Our effective tax rate was 27.8% for the six months ended 30 June 2013, compared to 23.3% for the six months ended 30 June 2012. The effective tax rate was influenced by jurisdictions with recorded valuation allowances and changes in the mix of earnings with differing statutory rates. ”
Libbey repaid USD 45.0 million of its senior notes in May 2013 and realized a net reduction in debt outstanding of over USD 35.0 million during the quarter.
Libbey reported that it had available capacity of USD 68.8 million under its ABL credit facility as of 30 June 2013, with USD 9.8 million in loans currently outstanding.

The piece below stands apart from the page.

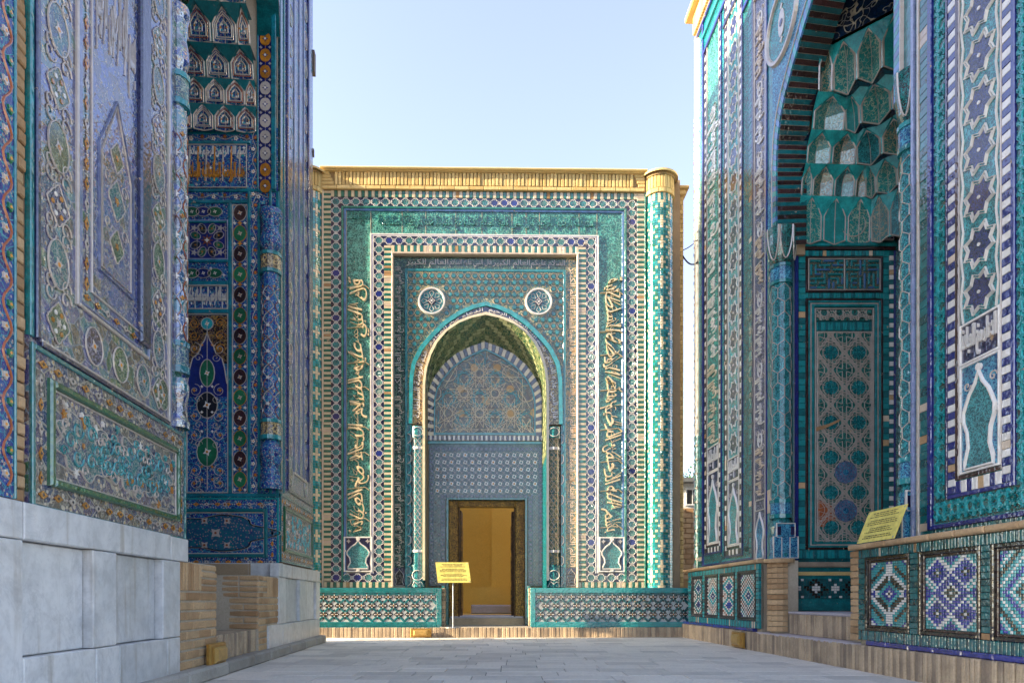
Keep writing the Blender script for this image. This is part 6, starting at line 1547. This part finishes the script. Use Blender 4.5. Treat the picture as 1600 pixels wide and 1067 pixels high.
lamp('gilt box floodlight on the kerb under the far facade, left of the doorway', FF, FF.u(641, .36), .012, FF.u(674, .36), .155, .345)
lamp('gilt box floodlight on the brick pier between the left marble plinth and the step', LP, LP.u(320), LP.v(332, 1040), LP.u(345), LP.v(332, 1004), .012)
lamp('gilt box floodlight on the kerb below the right round brick pier', RB, RB.u(1155), .015, RB.u(1173), .215, .075)
def cable(label, pts, r):
    b = MB(); n = 16; P = []
    for i in range(n+1):
        t = i/n; p = Vector(pts[0]).lerp(Vector(pts[1]), t); p.z -= .14*4*t*(1-t)*pts[2]; P.append(p)
    for p, q in zip(P[:-1], P[1:]):
        d = (q-p).normalized(); s_ = d.cross(Vector((0, 0, 1))).normalized(); t_ = s_.cross(d); k = 6
        b.add([tuple(x+s_*r*cos(a)+t_*r*sin(a)) for x in (p, q) for a in [2*pi*i/k for i in range(k)]], [(i, (i+1) % k, k+(i+1) % k, k+i) for i in range(k)], CBL)
    o = b.build('cable', None); o['label'] = label; o['category'] = 'cable'; o['group'] = 'cables strung between the far and right mausoleums'
def at(px, py, Y): return ((px-800)/FPX*Y, Y, EYE+(HZ-py)/FPX*Y)
cable('thin dark cable rising from the golden brick pier to the right mausoleum, upper one', (at(1067, 391, 12), at(1090, 375, 11.3), .15), .008)
cable('thick dark cable sagging from the golden brick pier to the right mausoleum, lower one', (at(1067, 400, 12), at(1090, 410, 11.3), .6), .014)
# background seen in the gap
BG = Frame(0, 15.5, 1, 0); gu, gv = (lambda p: BG.u(p)), (lambda p: BG.v(1080, p))
t = thing('brick_wall', 'pale brick yard wall seen through the gap beside the right mausoleum', 'wall', (BG.u(1080), 15.5, 0))
c = MB(); c.solid(gu(1020), 0, gu(1150), gv(793)-.02, -.4, -.03, MOG); c.build('wall_core', t, BG)
bricks(BG, t, gu(1062), gv(905), gu(1100), gv(793), 0, .24, .115, BR, b=.006, joint=.014)
H = thing('house', 'low white and grey building behind the yard wall', 'house', (BG.u(1085)+.4, 18, 0)); BH = Frame(0, 18, 1, 0); hu, hv = (lambda p: BH.u(p)), (lambda p: BH.v(1080, p))
c = MB(); c.solid(hu(1030), 0, hu(1160), hv(753), -3, -.0, WFR); c.build('wall', H, BH)
c = MB(); c.box(hu(1072), hv(788), hu(1092), hv(765), -.1, .03, WIN, .01); wn = c.build('window', H, BH); c = MB(); ring(c, hu(1070.5), hv(790), hu(1094), hv(763), .04, 0, .05, WFR, .01); c.box(hu(1081), hv(789), hu(1082), hv(764), 0, .045, WFR); c.build('window_frame', wn, BH)
c = MB(); c.solid(hu(1028), hv(755), hu(1162), hv(749), -3.2, .3, ROOF); c.build('roof', H, BH)
TR = thing('tree', 'small green treetop above the roof in the gap', 'tree', (at(1086, 745, 22)[0], 22, 0))
random.seed(3); tx, ty, tz = at(1086, 752, 22); b = MB()
for i in range(900):
    a, e, r = random.uniform(0, 2*pi), random.uniform(-1, 1), random.random()**.4; rr = .55*r*(1+.3*sin(a*3)); x, y_, z = tx+rr*cos(a)*1.3, ty+rr*sin(a)*1.3, tz-.1+e*.55*r
    s_ = random.uniform(.03, .07); d1 = Vector((random.gauss(0, 1), random.gauss(0, 1), random.gauss(0, 1))).normalized()*s_; d2 = d1.orthogonal().normalized()*s_*.6; p = Vector((x, y_, z)); b.add([tuple(p-d1), tuple(p+d2), tuple(p+d1), tuple(p-d2)], [(0, 1, 2, 3)], LEAF)
b.build('crown', TR); c = MB(); c.disc(0, 0, .09, 0, tz-.2, BARK, 8); c.build('trunk', TR, M=Matrix.Translation((tx, ty, 0)))
# plain tomb inside the doorway
tb = MB(); tb.box(FF.u(736, -2.3), .345, FF.u(800, -2.3), .345+.18, -3.0, -2.3, PLG, .02); o = tb.build('tomb', None, FF); o['label'] = 'low pale grey tomb slab on the floor inside the yellow doorway'; o['category'] = 'tomb'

The Company also had cash on hand of USD 10.5 million at 30 June 2013.
As of 30 June 2013, working capital, defined as inventories and accounts receivable less accounts payable, was USD 208.1 million, compared to USD 200.6 million at 30 June 2012. This increase in working capital resulted from higher inventories and receivables, partially offset by higher accounts payable.
Sherry Buck, chief financial officer, added, “This quarter, the sixth consecutive quarter of margin and adjusted EBITDA improvement, represents continued progress on the journey to execute our Libbey 2015 strategy. The first six-month results, including our May 2013 repayment of USD 45 million of our senior notes, keep us solidly on track to further reduce costs, strengthen our balance sheet, meet the objectives laid out in our plan and position Libbey’s global business for long-term success.”